Education is the crux of change. Since the Soweto riots of 1976, when children died in protests against the use of Afrikaans as the medium for teaching, many have had scant opportunity to learn. Under President Mandela’s government, helped by a policy of “affirmative action” (employing blacks rather than whites where possible) a target of 60 per cent blacks in all jobs has been set for the turn of the century. Education and training are urgently needed to deliver suitable candidates.

Affirmative action has already affected some teachers. An extreme group, the Azanian Students Movement, is demanding that all white teachers be replaced immediately by blacks. Last month The Cape Times ran the story of a Soweto teacher, Louise Owen, who has devoted herself to a township school for the past 12 years. When the ASM demanded she leave, her pupils united to protect her.

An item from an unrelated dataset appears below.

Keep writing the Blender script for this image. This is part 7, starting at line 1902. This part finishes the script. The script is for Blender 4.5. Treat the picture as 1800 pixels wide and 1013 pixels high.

Unemployment is a cloud hanging over some 5,000 teachers in Western Cape Province. They have been told that they may lose their jobs if more money is not found soon.

Western Cape, with a high Afrikaner and Cape Coloured population, has traditionally been generously funded. Now budgets are being equalised across the provinces (government money is allocated to education by each province) the previously better off may feel the pinch.

Nelson Mandela, who is spoken of with veneration by both blacks and whites, is committed to education as a priority. Limited edition gold, silver and bronze medallions showing his head are being offered world-wide by the South African Mint for Education Africa in the hope of raising millions.

Some expansion is planned. A R600 million (Pounds 100 million) government scheme, bolstered by foreign donations, intended to support students in higher education has just been announced.

Money is desperately short, however. According to proposed new rules, everyone, black or white, will pay what they can afford, which in practice means most black families pay nothing (there is up to 50 per cent unemployment among the black population).

Most blacks seem to welcome this, but it could be seen, as John Pampallis, director of the education policy unit at the University of Natal in Durban, points out, to compromise the African National Congress’s commitment to free education for all.

In the run-up to the election in April 1994 there were numerous projects to teach people about democracy. Now it is time for the next stage, for local elections, and there are many stumbling blocks - in Buthelezi’s KwaZuluNatal they have been postponed altogether - and once again educational schemes have been set up to persuade people to register.

John Kani, director of the Market Theatre in Johannesburg, was involved in the pre-general election schemes. Now he and his colleagues are facing a new, insidious challenge - Aids. At the request of schools and community groups, the theatre takes the safe-sex message to young people using drama. Leaflets and other campaigns have had little effect.

They also deal with issues such as drug and alcohol abuse and racism as well as Shakespeare. Teachers requested workshops on Romeo and Juliet a few years ago. The Market Theatre performers devised a seven-scene version and presented it in African dress. The lovers’ families became representatives of the ANC and Inkhata parties, the two main rival black political parties, or Xhosas and Zulus. News of this work spread and now 200,000 students a year benefit. John Kani is one of those pushing for the arts to be a compulsory part of the curriculum; even in white schools they are relegated to after-school activities.

Highly articulate and black himself (his parents paid for his education) Kani is in favour of means testing and affirmative action, “but I’m not in favour of people being put in positions for which they are not qualified. There must be seconding of people to get trained.”

Despite all the optimism, however, change can falter for the old divisive reasons. A R20 million college, for instance, Damelin Management School, planned for the smart Hyde Park district of Johannesburg, has been opposed by residents who “fear once completed the building will change their suburb’s character, resulting in a drop in property prices”.